◆ The exercise ◆
Lines containing the word "this" are to be located and copied.

>> start Information supplied

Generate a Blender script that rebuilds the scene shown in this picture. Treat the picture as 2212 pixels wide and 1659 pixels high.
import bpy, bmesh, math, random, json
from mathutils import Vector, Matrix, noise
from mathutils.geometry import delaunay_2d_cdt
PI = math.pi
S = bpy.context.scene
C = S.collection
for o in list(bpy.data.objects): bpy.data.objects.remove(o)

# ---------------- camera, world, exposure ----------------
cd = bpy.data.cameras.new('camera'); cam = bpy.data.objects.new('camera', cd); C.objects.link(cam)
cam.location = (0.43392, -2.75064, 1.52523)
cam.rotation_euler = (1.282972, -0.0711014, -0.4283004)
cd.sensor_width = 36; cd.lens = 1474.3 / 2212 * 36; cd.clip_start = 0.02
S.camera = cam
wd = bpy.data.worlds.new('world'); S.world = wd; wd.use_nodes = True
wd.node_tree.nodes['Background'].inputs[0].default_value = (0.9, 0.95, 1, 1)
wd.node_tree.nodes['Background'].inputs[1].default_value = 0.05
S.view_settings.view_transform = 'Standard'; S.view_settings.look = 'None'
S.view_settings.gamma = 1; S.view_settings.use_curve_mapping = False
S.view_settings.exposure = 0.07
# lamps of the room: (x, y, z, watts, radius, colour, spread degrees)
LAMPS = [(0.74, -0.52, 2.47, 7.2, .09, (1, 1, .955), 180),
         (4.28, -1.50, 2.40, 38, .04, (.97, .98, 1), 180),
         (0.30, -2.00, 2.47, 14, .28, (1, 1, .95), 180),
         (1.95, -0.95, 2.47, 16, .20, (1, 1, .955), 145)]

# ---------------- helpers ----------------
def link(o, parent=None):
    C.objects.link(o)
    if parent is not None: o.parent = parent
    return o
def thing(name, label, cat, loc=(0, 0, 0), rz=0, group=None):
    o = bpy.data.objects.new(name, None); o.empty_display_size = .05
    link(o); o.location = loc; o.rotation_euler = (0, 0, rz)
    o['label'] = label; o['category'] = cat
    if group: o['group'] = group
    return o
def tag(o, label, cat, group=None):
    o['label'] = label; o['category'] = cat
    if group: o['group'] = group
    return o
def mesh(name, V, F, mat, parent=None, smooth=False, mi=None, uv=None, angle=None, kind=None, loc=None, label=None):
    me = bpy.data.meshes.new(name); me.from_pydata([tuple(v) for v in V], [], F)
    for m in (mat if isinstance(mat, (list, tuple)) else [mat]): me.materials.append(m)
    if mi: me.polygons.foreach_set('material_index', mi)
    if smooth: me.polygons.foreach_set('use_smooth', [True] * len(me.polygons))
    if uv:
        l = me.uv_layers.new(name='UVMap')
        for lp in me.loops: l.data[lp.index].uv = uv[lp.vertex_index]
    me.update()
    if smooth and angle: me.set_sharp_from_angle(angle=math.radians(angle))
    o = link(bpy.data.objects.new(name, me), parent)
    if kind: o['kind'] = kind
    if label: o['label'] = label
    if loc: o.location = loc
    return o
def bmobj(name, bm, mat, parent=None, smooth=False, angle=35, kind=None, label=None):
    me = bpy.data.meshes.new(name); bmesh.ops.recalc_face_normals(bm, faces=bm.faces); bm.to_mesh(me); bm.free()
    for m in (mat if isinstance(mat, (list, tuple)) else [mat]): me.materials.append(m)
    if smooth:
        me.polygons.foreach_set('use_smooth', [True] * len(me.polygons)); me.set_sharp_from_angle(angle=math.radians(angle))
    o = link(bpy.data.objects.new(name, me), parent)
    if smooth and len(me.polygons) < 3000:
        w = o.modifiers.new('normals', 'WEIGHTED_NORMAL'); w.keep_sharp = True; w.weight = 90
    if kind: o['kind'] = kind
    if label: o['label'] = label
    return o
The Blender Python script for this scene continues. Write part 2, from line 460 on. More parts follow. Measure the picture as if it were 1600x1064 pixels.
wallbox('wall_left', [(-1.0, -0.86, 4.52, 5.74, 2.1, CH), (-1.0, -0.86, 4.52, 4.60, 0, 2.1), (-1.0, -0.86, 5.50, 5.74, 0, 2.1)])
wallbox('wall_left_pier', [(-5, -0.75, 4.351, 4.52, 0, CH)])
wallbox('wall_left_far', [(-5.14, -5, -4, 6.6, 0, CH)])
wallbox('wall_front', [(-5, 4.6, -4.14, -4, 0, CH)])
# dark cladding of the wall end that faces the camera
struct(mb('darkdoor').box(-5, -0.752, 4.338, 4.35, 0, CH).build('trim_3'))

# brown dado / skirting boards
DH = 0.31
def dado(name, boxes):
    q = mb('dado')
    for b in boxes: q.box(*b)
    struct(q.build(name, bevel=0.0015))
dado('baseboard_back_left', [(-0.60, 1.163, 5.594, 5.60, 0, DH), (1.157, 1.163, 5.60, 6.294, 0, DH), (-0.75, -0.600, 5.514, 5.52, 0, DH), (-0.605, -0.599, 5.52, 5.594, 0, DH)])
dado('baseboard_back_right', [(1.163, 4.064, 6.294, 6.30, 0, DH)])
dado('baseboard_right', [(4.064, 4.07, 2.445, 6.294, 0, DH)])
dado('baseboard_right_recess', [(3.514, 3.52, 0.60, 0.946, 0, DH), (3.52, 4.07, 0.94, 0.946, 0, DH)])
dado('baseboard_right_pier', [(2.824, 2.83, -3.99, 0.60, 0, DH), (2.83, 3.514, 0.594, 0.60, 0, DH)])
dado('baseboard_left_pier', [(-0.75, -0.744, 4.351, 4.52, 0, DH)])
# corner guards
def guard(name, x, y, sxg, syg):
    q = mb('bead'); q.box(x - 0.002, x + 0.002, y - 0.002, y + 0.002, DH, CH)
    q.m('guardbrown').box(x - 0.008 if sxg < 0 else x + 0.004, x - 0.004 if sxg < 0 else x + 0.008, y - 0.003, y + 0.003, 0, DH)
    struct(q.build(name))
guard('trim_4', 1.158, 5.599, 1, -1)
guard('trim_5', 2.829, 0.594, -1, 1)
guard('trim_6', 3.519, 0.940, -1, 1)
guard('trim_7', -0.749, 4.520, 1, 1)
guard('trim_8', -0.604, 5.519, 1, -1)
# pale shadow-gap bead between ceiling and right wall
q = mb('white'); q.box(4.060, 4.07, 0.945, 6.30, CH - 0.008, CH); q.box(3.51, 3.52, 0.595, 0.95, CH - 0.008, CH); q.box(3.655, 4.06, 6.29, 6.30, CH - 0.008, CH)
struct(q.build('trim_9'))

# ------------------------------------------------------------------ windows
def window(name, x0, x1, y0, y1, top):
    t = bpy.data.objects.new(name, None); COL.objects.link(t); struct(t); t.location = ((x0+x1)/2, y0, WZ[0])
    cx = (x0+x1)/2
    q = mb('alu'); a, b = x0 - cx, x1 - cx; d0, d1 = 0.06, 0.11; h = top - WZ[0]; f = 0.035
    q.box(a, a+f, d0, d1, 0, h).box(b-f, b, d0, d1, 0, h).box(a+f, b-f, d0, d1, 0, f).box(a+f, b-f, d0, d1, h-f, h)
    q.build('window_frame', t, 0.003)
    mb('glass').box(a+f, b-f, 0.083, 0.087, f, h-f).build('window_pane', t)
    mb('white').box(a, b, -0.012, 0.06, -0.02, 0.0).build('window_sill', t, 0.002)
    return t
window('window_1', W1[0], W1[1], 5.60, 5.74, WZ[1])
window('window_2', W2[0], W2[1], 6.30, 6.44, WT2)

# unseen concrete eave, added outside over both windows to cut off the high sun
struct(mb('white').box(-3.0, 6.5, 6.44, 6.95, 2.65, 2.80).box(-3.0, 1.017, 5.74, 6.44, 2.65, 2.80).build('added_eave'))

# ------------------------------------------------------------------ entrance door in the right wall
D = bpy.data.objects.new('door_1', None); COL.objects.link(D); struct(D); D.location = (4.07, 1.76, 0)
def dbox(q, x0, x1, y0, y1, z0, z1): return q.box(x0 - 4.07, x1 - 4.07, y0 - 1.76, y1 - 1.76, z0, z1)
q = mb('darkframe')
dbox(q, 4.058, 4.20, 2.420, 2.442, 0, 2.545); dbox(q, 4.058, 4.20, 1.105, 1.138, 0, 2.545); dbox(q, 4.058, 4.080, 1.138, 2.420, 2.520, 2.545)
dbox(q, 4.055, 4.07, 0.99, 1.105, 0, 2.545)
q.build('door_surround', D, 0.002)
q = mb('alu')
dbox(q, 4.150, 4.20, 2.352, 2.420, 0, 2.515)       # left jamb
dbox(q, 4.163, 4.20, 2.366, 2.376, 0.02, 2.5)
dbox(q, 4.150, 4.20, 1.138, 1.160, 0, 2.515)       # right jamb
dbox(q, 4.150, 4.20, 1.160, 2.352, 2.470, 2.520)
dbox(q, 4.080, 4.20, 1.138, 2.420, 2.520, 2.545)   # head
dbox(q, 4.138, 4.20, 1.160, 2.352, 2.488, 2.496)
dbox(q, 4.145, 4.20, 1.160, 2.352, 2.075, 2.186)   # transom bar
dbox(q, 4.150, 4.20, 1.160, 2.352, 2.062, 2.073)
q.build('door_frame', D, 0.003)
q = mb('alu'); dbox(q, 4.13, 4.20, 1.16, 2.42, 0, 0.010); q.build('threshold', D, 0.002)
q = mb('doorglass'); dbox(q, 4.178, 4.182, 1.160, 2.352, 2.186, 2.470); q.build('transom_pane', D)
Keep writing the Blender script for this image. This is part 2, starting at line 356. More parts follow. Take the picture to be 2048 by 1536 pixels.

>> end Information supplied

◆ Task result ◆
Generate a Blender script that rebuilds the scene shown in this picture. Treat the picture as 2212 pixels wide and 1659 pixels high.
The Blender Python script for this scene continues. Write part 2, from line 460 on. More parts follow. Measure the picture as if it were 1600x1064 pixels.
Keep writing the Blender script for this image. This is part 2, starting at line 356. More parts follow. Take the picture to be 2048 by 1536 pixels.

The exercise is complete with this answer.